Para poner en perspectiva la eficacia en lo político, baste con recordar que durante la República de Weimar, la sátira política que desencajaba las mandíbulas de los ciudadanos berlineses cada noche, en cientos de cabarets a costa de Adolf Hitler y sus matones, logró bien poco para impedir que los estrafalarios nazis llegasen al poder. Por el contrario, es posible aducir que, al ser objeto de mofa y ridículo, las intenciones de determinados políticos se antojan menos peligrosas a ojos del gran público, hasta que ya es demasiado tarde y las lágrimas ahogan las risotadas.
Una nueva generación de políticos iconoclastas parecen haber entendido esto mejor que sus rivales, y han hecho carrera poniéndose la máscara del bufón. Los casos recientes más extremos quizás sean los de Boris Johnson y Donald Trump, patricios ambos que han logrado alcanzar posiciones clave de poder haciendo de payasos en un espectáculo para la plebe que les ha permitido esquivar las cuestiones difíciles, disimulando entre risas y exabruptos sus contradicciones y ansias de poder, para regocijo de periodistas y seguidores e impotencia de quienes se toman la política en serio. Entre risa y risa, personajes jocosos como Farage logran secuestrar la agenda política y consiguen imponer sus políticas regresivas que perjudican tanto a propios y extraños.

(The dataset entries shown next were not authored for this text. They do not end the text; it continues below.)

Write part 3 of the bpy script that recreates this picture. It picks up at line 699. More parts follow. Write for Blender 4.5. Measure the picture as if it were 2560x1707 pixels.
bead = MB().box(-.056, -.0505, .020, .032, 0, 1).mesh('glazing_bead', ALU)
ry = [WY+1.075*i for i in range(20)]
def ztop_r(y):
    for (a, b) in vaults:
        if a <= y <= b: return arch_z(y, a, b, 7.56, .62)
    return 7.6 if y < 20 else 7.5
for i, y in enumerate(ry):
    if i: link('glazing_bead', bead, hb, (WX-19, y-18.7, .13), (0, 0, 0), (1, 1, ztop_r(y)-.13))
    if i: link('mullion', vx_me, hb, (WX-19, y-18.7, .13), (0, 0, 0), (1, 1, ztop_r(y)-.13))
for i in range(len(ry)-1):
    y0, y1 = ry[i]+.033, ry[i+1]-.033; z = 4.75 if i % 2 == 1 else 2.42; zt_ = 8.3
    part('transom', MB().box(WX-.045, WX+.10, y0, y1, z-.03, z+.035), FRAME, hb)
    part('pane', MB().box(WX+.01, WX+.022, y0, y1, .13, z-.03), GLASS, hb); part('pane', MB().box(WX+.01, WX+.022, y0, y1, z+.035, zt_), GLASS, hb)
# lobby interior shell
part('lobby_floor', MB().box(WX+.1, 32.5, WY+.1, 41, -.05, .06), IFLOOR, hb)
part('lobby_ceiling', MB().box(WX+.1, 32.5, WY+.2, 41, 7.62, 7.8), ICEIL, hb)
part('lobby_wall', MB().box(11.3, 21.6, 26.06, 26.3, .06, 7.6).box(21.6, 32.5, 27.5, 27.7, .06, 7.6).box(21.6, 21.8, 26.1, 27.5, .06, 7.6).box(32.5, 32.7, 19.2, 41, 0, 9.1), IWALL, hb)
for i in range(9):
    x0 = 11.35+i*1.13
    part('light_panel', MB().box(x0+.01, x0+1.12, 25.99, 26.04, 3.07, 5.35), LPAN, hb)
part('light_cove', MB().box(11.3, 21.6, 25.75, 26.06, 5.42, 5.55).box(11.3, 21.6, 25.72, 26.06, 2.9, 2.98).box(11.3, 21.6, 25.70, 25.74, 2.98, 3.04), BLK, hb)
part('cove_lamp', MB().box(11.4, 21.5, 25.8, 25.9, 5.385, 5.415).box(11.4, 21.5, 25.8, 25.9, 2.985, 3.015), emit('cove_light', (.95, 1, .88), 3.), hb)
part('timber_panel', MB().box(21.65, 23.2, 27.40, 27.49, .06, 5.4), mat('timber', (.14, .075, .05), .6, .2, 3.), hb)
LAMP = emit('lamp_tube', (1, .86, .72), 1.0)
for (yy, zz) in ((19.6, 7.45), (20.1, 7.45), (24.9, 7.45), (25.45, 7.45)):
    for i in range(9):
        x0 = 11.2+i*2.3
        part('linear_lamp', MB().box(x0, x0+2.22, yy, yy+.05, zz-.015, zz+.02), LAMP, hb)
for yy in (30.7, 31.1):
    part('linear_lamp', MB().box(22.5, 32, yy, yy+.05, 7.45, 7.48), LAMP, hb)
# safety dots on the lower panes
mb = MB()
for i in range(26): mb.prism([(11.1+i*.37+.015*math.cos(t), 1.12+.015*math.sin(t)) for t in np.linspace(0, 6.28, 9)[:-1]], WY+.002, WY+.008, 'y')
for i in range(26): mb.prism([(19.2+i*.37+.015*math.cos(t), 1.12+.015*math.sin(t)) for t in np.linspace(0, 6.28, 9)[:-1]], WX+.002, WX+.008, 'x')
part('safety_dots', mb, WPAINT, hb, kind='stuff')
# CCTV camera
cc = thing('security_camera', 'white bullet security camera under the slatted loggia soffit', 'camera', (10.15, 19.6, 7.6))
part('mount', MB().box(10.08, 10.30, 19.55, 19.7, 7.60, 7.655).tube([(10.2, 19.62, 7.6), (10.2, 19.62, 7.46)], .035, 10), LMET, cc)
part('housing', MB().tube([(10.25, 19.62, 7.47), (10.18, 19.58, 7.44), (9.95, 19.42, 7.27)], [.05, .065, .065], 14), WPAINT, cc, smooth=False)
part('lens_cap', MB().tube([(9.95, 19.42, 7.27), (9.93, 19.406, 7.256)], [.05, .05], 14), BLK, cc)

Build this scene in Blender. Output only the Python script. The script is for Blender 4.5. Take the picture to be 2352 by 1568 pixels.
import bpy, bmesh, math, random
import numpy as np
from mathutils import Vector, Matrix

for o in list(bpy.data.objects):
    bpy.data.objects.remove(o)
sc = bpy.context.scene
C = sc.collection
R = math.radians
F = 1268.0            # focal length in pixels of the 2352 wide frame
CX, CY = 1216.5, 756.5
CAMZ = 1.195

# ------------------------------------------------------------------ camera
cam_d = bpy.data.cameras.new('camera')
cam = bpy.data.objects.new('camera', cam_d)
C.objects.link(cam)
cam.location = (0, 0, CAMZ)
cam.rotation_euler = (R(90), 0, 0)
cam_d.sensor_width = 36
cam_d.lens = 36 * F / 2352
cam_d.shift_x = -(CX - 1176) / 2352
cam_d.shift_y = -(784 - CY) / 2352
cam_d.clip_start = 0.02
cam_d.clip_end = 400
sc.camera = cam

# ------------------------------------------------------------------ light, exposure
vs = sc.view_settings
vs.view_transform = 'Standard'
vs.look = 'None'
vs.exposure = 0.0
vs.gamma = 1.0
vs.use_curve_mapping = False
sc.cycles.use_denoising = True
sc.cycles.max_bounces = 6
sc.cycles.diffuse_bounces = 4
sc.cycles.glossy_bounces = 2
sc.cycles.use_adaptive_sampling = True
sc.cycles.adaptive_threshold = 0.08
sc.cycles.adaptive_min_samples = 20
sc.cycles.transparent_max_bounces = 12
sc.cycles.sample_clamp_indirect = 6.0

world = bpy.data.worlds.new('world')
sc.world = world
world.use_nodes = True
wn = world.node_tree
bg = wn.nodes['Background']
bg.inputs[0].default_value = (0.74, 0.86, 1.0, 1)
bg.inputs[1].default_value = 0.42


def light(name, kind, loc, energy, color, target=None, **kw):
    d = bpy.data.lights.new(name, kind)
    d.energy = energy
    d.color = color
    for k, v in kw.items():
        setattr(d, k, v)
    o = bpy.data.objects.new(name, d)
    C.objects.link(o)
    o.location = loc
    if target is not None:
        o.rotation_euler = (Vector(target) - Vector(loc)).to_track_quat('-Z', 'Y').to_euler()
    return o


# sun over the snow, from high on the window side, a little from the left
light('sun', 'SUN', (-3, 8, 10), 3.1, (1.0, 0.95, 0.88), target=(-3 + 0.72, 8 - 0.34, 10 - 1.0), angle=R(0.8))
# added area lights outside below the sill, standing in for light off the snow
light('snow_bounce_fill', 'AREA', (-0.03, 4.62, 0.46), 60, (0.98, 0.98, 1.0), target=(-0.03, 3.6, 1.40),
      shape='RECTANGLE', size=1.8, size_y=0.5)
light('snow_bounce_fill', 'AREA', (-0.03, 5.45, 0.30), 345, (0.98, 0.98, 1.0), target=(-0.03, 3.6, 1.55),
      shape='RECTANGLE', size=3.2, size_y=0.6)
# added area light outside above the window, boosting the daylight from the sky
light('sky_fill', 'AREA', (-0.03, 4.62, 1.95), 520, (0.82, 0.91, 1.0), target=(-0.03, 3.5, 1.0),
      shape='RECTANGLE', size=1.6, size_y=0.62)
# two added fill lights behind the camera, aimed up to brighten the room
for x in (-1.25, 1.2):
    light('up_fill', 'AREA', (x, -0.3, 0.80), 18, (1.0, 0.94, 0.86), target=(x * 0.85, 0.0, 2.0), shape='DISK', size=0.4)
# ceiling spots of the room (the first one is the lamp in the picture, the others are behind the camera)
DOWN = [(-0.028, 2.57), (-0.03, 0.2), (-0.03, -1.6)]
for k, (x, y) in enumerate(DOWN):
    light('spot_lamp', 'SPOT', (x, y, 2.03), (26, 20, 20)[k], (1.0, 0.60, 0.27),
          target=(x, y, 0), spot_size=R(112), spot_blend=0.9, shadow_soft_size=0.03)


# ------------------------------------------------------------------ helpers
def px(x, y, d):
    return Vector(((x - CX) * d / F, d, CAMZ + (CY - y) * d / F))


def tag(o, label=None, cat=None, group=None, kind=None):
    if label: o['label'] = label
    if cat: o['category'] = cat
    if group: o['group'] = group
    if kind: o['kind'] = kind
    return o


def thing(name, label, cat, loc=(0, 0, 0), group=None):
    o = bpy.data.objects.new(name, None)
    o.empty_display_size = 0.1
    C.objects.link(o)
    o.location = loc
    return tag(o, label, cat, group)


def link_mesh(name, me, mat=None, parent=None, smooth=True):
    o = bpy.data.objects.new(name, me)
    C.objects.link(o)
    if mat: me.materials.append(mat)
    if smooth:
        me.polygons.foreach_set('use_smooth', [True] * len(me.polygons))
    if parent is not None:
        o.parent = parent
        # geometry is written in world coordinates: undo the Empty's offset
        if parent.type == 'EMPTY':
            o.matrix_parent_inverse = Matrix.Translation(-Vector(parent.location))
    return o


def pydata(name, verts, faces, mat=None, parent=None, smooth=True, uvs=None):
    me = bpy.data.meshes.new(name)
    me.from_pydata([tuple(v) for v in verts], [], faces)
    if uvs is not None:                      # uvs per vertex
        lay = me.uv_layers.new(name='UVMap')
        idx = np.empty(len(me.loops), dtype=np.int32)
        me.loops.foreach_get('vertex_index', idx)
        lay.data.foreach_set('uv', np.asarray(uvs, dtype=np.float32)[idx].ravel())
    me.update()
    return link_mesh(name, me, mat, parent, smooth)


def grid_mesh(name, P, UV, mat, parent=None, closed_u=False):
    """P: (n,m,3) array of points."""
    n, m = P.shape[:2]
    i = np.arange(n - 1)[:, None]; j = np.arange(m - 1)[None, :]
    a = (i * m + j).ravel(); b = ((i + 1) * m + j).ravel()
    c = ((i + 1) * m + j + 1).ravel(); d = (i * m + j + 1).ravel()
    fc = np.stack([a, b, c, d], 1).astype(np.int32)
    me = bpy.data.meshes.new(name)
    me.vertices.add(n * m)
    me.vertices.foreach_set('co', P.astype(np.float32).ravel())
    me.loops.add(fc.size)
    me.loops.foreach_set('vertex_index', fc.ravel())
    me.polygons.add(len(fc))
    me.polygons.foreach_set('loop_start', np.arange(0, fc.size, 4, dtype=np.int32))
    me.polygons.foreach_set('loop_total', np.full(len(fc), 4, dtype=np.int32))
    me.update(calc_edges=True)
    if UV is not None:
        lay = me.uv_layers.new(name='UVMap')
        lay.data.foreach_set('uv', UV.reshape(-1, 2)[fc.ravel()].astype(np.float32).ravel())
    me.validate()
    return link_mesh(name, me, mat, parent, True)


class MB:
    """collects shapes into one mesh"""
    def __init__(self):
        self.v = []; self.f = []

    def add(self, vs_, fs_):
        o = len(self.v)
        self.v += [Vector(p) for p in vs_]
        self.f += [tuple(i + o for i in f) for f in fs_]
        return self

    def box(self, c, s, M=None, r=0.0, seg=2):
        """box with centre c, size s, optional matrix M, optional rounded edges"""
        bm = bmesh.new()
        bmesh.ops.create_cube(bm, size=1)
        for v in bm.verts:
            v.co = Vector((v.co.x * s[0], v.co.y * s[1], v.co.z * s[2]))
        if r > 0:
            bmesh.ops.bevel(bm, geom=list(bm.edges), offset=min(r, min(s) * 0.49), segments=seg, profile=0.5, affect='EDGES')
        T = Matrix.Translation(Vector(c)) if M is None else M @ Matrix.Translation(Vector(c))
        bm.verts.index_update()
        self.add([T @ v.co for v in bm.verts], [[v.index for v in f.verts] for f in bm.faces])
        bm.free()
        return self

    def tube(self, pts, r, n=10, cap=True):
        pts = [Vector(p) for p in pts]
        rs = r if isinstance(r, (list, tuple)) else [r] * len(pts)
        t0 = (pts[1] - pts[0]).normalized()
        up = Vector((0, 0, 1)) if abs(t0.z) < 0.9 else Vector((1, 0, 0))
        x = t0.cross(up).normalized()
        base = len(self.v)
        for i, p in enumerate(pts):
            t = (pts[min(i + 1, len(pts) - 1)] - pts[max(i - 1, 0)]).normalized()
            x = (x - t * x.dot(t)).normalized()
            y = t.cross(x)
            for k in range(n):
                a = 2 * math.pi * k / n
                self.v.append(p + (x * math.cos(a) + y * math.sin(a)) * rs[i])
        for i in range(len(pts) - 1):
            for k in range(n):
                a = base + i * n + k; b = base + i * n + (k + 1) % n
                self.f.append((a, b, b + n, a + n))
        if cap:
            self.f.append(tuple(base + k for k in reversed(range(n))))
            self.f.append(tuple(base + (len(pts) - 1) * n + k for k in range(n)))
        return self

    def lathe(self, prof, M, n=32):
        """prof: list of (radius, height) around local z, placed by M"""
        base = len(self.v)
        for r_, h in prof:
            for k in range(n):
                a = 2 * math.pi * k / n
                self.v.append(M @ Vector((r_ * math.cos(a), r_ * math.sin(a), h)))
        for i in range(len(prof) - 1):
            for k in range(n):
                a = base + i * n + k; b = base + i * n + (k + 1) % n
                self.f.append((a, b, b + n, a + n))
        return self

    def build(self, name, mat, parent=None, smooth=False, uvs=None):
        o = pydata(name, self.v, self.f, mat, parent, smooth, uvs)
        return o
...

Como hemos visto en el enésimo episodio chusco protagonizado por un guasón televisivo catalán –a quien no dignificaremos mencionado su nombre–, en política el uso del humor parece funcionar mejor para reforzar las ideas y los prejuicios del público más retrógrado, porque los chistes que estos personajes hacen se basan en las frases hechas, sobrentendidos, y lugares comunes propios del clan político al que se dirigen. Pero lo cierto es que la política deja de serlo cuando no podemos trascender el credo y los shibboleth que compartimos con nuestra tribu particular. Por eso, llevar la bufonada a la política no tiene ninguna gracia, porque acaba haciendo que la gente se desconecte de la política y se refugie en el cinismo.